Était-ce une nuit exceptionnelle, ou est-elle le quotidien qu’il retrouvera à la tombée du jour ? Dans la subtile spirale que forme ce film en forme de ronde – autant dans les lieux que par les gens que Victor croise, mais aussi entre passé et présent – on découvre, au début de la nuit, qu’on ne l’avait pas vu depuis longtemps dans les parages ; puis, plus tard, que c’est le 1er novembre, jour de la fête des morts. Et alors, on ne saura plus vraiment qui, des protagonistes, était réellement vivant et qui était un mort revenu pour emmener à jamais avec lui l’être aimé resté sur terre. Ce parcours n’est pas sans rappeler la traversée d’une Islande fantasmatique par Atsushi Hirata, jeune japonais venu y rendre les derniers honneurs à ses parents défunts, dans le très beau film Cold Fever de Friðrik Þór Friðriksson. Il y croisera aussi des êtres dont on ne saura parfois que plus tard qu’ils ne sont pas de ce monde. Mais ce film en est aussi l’opposé : ce parcours-là a un terme apaisé, tandis que celui de Victor se termine dans l’incertitude d’un possible éternel recommencement.

S’il porte le titre du célèbre tableau de Rembrandt à l’apparence paisible, ce film fait d’abord penser à celui de Bruegel qui dépeint la longue, pénible et inéluctable descente – vers les enfers ? – de six malheureux aveugles sur lesquels le sort semble s’acharner. Mais la Ronde de Nuit de Rembrandt est loin d’être une scène banale, pour peu qu’on l’examine attentivement. Tout d’abord, il ne s’agit pas d’une scène nocture : le nom du tableau est dû à l’état de saleté dans lequel on l’avait retrouvé ; lorsqu’il fut restauré, il s’averra qu’il représentait une compagnie de soldats sortant d’une cour sombre et s’avançant dans la lumière du jour. Mais plus encore : dans un entretien récent, le cinéaste Peter Greenaway, qui réalise une installation autour du tableau au Rijksmuseum d’Amsterdam (2/6-6/8/2006), affirme qu’il s’agit d’une conspiration, voire d’un assassinat : « Regardez le soldat en uniforme blanc : à gauche de son chapeau, on peut voir la bouche d’un fusil. Un coup en est tiré. Quelqu’un est tué, et tous les protagonistes du tableau le savent. Ils couvrent le meurtre ». Victor sera le témoin d’un meutre incompréhensible, et fera l’objet de plusieurs tentatives de meutre.

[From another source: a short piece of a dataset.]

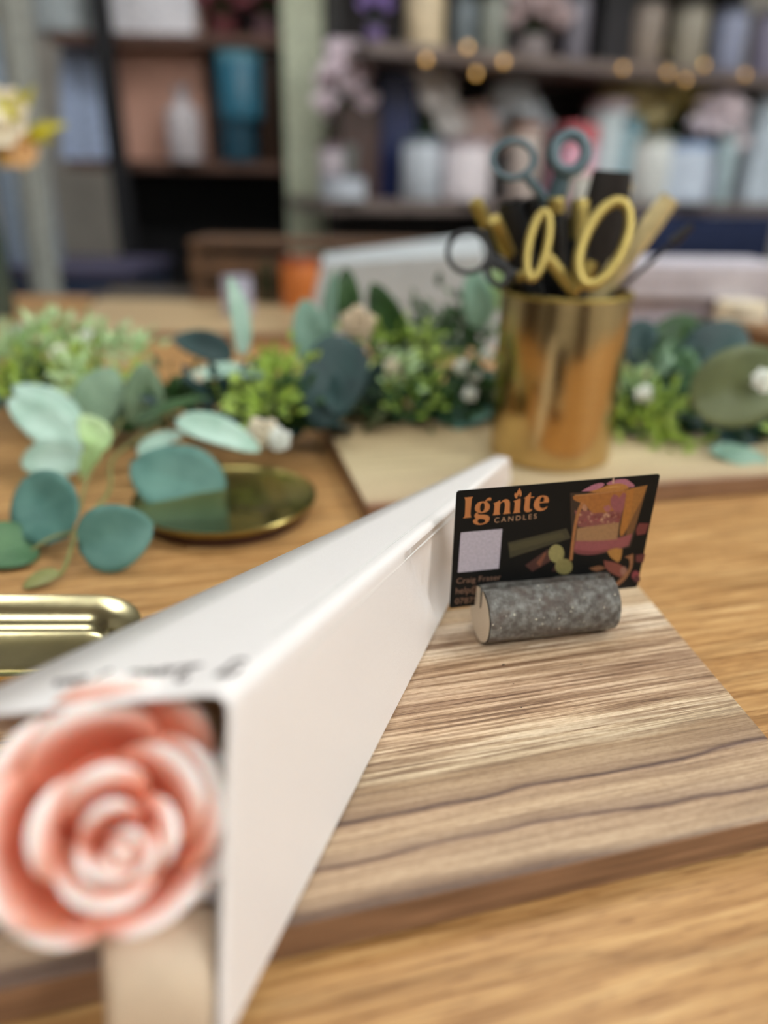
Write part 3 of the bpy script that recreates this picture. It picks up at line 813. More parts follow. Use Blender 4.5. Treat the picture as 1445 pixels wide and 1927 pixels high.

Le réalisateur de La Ronde Edgardo Cozarinsky est un créateur complexe. S’il mêle ici réel et surnaturel d’une façon à peine perceptible, il n’hésite pas à brouiller les frontières entre documentaire et fiction dans son œuvre, qu’elle soit cinématographique ou littéraire, et à illuminer la paradoxe complémentarité de la linéarité et de la circularité dans l’histoire. Ainsi, dans la belle nouvelle La Fiancée d’Odessa (première des nouvelles dans un recueil éponyme) il relate l’histoire d’un jeune Juif venu de Kiev à Odessa d’où il veut partir en 1890 vers l’Amérique, laissant derrière lui la femme qu’il venait d’épouser et qui ne voulait le suivre. La veille de son embarquement, il rencontre une jeune Russe qui le convaincra de l’emmener avec lui en se faisant passer pour son épouse légitime. Cette substitution deviendra un secret de famille que se passeront les générations. Lorsque l’arrière-petit-fils de ce couple l’apprend, il décide de l’écrire. Or Cozarinsky est né en Argentine (pays qu’il a quitté pour la France avec la chute d’Allende) d’aïeuls juifs venus de Russie. Où est la fiction, où est la réalité ? Cet exilé à l’identité déchirée et démultipliée entre cultures et lieux a su en transformer le tragique en acte créateur.


Rembrandt : La compagnie de milice du capitaine Frans Banning Cocq, dit La Ronde de Nuit. 1642. Huile sur toile. Rijksmuseum, Amsterdam.